TASK DESCRIPTION: Copy exactly the lines from the start of the data below through the one that carries "def rd(r,d): return (d*SH+r*CH,d*CH-r*SH)", and only those.

DATASET ENTRIES:
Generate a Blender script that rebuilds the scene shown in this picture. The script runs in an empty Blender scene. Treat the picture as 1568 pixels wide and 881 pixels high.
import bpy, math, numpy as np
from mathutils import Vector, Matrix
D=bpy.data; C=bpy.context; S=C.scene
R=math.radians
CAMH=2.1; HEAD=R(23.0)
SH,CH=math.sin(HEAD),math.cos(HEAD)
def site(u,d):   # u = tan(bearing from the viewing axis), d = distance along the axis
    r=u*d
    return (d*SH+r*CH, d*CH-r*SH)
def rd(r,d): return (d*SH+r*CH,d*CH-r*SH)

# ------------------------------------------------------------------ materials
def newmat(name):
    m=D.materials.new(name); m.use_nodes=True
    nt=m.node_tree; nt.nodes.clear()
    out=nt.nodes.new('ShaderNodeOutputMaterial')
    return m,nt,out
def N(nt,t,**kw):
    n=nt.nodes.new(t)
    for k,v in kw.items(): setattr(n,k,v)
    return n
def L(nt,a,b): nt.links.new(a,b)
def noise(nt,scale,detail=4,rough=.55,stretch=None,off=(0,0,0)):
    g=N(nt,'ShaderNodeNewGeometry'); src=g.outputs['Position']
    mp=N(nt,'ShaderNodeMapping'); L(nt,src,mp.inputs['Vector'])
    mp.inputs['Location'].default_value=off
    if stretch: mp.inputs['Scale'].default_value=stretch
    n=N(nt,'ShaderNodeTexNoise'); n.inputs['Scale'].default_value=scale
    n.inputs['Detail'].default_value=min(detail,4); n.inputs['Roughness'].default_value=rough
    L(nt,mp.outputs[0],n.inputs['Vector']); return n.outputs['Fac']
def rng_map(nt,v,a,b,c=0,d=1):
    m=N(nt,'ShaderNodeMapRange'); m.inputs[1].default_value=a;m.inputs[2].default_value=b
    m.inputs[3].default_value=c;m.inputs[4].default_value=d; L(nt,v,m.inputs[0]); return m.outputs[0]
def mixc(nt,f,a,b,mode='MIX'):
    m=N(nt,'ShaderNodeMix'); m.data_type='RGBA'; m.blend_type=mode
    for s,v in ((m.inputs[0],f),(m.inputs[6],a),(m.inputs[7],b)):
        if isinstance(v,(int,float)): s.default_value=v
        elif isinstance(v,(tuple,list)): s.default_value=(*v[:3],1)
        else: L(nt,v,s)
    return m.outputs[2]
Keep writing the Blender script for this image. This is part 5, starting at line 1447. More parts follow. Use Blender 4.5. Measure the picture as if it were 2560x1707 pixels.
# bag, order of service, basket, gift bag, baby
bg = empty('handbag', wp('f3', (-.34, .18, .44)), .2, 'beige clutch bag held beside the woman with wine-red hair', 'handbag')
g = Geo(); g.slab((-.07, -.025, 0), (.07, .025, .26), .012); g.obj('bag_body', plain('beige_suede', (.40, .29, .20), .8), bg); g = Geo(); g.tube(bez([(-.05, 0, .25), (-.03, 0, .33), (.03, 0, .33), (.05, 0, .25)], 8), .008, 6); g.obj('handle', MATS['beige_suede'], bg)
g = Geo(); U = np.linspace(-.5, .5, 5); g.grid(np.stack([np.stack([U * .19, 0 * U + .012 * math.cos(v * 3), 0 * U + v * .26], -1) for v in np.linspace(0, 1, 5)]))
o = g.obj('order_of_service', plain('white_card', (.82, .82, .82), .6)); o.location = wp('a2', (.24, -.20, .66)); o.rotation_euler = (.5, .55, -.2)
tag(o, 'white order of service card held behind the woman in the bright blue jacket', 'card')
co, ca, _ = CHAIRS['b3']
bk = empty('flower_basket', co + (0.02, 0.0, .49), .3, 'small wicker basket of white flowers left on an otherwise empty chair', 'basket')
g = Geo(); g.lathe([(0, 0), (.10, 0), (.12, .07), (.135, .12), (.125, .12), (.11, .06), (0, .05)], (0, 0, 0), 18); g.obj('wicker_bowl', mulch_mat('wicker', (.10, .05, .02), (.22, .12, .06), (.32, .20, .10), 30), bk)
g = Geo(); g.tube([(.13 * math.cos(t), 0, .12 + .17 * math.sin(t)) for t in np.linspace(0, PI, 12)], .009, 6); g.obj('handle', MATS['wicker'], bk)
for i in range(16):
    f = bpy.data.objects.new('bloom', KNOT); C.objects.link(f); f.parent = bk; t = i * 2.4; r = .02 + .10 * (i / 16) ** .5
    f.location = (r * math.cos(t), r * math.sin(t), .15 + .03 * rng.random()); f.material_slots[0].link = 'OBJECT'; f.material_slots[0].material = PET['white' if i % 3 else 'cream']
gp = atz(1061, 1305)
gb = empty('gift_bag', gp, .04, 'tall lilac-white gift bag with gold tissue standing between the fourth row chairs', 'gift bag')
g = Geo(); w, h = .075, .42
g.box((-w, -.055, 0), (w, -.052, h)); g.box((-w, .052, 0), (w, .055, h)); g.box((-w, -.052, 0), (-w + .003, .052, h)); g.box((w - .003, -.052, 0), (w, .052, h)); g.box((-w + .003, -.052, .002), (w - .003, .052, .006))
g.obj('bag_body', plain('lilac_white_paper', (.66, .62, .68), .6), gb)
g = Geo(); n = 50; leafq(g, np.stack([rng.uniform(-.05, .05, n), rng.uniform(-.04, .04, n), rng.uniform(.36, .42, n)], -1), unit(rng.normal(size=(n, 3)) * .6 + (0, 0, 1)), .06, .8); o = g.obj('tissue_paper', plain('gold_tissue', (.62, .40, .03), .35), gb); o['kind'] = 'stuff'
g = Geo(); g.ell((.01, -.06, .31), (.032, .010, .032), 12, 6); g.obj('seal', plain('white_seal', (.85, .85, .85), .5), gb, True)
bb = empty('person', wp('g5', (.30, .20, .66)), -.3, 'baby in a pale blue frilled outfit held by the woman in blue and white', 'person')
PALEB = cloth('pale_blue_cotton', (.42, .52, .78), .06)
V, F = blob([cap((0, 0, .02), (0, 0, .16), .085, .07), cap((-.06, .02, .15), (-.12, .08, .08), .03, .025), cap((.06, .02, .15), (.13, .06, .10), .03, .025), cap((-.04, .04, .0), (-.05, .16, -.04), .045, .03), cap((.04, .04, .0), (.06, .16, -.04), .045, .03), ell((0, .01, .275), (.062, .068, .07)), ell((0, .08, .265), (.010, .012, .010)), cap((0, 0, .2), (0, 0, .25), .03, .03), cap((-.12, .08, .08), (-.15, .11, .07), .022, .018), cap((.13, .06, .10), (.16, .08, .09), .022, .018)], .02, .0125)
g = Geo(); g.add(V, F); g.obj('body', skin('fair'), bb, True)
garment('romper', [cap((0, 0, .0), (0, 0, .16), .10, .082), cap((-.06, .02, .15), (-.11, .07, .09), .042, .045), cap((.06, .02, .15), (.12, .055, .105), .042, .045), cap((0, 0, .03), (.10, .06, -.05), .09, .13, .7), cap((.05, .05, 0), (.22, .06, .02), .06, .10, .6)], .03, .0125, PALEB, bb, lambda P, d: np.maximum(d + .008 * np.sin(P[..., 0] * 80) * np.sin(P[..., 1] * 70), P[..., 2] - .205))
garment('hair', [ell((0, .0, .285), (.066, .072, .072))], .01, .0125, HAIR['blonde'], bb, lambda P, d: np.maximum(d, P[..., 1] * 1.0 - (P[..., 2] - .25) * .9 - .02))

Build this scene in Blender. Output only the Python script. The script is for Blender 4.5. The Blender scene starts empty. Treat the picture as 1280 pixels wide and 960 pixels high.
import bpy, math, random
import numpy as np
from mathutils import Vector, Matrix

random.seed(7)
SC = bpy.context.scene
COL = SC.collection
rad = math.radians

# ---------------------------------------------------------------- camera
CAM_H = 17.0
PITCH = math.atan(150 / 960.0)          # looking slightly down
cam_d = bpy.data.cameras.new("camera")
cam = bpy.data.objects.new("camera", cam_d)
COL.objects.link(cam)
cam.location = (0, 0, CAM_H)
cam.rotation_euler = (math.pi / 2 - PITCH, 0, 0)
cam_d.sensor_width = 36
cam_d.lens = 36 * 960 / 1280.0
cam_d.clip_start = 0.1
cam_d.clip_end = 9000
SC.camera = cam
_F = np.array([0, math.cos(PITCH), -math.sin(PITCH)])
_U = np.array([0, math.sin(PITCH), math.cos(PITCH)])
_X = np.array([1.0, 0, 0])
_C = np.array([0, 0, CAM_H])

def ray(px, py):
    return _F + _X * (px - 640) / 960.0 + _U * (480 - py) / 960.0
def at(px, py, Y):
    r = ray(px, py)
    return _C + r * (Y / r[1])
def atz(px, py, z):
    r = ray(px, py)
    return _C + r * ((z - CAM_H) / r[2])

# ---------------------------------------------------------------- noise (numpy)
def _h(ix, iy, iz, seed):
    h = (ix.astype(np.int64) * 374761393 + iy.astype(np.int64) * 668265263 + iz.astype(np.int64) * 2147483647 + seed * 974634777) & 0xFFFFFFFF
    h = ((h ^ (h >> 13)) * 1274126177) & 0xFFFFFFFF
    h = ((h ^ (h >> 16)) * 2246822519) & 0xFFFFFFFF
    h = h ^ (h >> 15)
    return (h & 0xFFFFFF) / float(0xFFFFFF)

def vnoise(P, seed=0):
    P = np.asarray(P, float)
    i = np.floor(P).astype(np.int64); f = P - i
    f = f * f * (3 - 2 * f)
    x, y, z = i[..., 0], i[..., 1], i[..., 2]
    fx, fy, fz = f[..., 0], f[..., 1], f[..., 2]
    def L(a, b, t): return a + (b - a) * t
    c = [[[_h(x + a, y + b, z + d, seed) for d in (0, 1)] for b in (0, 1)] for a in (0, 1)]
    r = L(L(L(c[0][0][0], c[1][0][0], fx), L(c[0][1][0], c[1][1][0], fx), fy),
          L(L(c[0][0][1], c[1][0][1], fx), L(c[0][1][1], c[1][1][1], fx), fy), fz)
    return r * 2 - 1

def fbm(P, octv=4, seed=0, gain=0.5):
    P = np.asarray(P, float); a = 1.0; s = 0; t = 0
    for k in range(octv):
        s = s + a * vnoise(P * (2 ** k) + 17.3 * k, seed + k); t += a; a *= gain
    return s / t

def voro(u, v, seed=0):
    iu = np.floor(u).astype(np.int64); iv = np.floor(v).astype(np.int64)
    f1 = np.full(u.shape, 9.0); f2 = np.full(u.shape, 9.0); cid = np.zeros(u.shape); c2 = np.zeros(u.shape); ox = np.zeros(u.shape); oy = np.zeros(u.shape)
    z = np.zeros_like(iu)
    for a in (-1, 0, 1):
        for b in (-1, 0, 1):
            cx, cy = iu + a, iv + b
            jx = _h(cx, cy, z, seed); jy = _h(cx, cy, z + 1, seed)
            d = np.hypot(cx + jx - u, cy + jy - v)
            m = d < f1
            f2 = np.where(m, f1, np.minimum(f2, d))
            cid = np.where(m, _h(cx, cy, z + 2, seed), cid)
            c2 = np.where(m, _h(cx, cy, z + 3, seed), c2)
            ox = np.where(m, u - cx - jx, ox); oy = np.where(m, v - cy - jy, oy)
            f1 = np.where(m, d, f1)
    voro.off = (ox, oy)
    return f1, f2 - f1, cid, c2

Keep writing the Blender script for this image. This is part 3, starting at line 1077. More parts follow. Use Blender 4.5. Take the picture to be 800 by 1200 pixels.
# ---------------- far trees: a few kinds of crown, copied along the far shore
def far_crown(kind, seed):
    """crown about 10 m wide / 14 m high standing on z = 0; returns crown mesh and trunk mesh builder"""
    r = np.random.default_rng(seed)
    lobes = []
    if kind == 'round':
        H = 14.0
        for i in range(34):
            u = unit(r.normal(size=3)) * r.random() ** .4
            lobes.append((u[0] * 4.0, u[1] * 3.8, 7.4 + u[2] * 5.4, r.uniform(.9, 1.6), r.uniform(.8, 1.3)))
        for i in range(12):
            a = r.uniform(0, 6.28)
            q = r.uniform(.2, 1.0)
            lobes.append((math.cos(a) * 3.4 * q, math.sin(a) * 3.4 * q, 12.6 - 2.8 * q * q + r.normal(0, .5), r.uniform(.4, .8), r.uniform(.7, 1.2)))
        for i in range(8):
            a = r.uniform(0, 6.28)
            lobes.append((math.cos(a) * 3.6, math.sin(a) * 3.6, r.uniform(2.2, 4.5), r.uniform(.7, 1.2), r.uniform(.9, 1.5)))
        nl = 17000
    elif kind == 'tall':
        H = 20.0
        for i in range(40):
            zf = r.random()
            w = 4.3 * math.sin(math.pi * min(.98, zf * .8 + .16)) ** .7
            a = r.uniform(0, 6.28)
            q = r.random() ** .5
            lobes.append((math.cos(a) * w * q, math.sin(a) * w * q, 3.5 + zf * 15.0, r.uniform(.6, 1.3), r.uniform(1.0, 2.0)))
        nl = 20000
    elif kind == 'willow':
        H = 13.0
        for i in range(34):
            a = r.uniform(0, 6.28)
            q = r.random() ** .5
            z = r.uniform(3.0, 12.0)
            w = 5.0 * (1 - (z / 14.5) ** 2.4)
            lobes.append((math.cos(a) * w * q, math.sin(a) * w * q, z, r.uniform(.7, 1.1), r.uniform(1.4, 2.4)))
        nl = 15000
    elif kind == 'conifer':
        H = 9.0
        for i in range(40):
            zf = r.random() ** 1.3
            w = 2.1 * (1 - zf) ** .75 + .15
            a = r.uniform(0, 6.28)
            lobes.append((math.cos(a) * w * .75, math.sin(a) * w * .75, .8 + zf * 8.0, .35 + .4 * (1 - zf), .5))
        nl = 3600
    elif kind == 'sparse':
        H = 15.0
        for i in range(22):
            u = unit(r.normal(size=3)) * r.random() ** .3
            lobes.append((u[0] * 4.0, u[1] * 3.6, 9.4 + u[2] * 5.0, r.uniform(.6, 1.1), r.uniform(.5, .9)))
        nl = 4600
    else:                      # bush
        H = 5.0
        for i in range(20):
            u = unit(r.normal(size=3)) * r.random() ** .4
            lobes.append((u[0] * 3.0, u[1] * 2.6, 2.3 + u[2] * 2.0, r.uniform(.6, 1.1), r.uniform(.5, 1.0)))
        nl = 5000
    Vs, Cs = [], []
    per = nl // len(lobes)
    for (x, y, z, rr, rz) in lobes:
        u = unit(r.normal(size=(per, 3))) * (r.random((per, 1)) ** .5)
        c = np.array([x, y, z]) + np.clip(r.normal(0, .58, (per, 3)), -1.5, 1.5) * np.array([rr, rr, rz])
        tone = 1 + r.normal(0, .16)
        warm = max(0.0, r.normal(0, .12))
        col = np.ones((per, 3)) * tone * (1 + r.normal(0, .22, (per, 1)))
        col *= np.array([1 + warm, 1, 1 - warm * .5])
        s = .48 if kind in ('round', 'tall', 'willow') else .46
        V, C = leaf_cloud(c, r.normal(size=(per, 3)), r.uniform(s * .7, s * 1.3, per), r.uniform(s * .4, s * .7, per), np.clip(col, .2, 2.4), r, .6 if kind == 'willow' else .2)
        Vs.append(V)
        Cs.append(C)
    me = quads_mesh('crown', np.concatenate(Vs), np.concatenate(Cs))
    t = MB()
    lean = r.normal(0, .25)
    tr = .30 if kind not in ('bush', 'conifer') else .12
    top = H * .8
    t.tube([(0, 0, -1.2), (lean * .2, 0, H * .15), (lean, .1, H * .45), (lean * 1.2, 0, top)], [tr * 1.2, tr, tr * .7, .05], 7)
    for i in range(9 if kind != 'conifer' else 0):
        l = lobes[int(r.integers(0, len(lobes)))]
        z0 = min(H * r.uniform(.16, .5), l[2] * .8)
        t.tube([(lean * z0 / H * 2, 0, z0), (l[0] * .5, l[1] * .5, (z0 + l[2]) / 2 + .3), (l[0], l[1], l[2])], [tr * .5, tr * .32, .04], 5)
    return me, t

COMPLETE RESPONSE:
Generate a Blender script that rebuilds the scene shown in this picture. The script runs in an empty Blender scene. Treat the picture as 1568 pixels wide and 881 pixels high.
import bpy, math, numpy as np
from mathutils import Vector, Matrix
D=bpy.data; C=bpy.context; S=C.scene
R=math.radians
CAMH=2.1; HEAD=R(23.0)
SH,CH=math.sin(HEAD),math.cos(HEAD)
def site(u,d):   # u = tan(bearing from the viewing axis), d = distance along the axis
    r=u*d
    return (d*SH+r*CH, d*CH-r*SH)
def rd(r,d): return (d*SH+r*CH,d*CH-r*SH)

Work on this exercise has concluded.